FSU Art History will be represented at the 109th College Art Association Annual Conference by doctoral candidate Jennifer Baez and by Professors Tenley Bick and Paul Niell. CAA is the primary professional association of artists and art historians in the United States. This year’s conference will be held as a virtual program February 10-13, 2021, which the organizers describe as part of a digital transformation: “Providing content in a virtual format preserves and enhances access to the program and allows conference attendance to expand beyond boundaries embracing a global audience.” Events will include live and recorded presentation sessions, discussions, and social events, and a focussed selection of content relating to the topic of Climate Crisis.
Doctoral student Jennifer Baez organized the panel, “From the Ozama to the Orinoco: Visual and Material Economy of the Caribbean in the Hispanic 18th Century.” The live session with Q&A will be held at 10am on Thursday, February 11, and the papers include those of Associate Professor Dr.

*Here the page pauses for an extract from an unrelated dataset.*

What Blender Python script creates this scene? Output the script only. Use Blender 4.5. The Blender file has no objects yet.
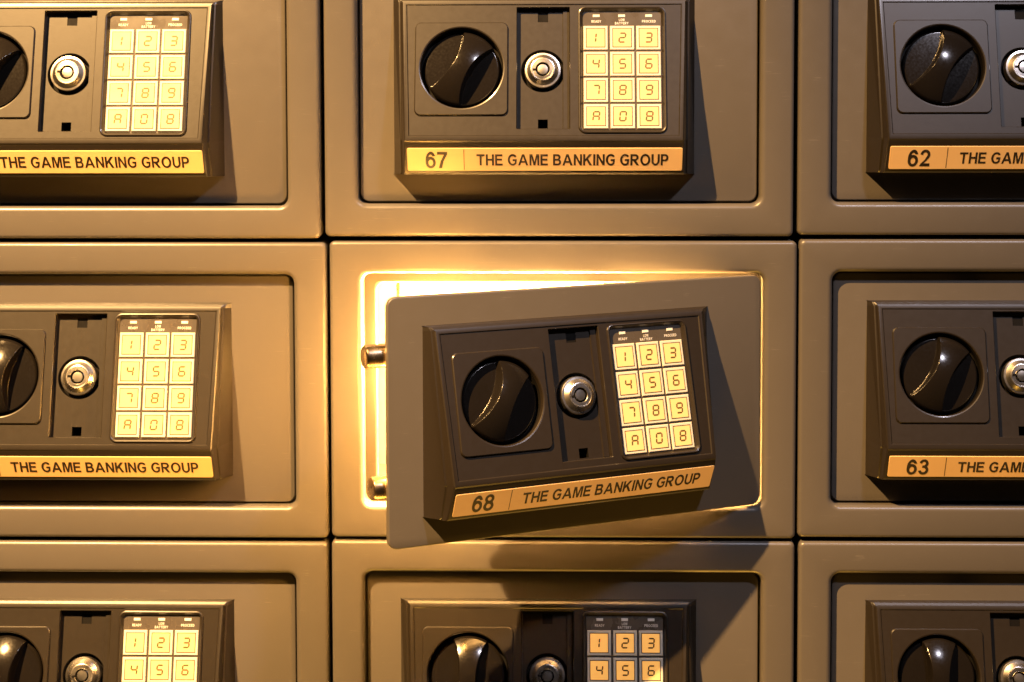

Paul Niell, “‘A very shocking contrast with the ornato of other buildings’: Value, Aesthetics, and Social Reform in the Bohíos of Nineteenth-Century Puerto Rico,” and Jennifer Baez, “Between Early Contact and 19th Century Indigenismo: Locating the Taíno.”
Dr. Tenley Bick organized the panel “‘Italianicity is not Italy’: Questioning Italian Art History,” which was selected for sponsorship by the Italian Art Society. Dr. Bick is also giving a paper on the panel, “Postcolonial Retrofuturism: Alessandro Ceresoli’s Linea Tagliero Prototypes.” The live component of this session will be Friday, February 12, at 2pm. Information about the panel, panelists (including Sean Anderson, MoMA), and discussant (Carlos Basualdo, Philadelphia Museum of Art) are available on the Italian Art Society’s website.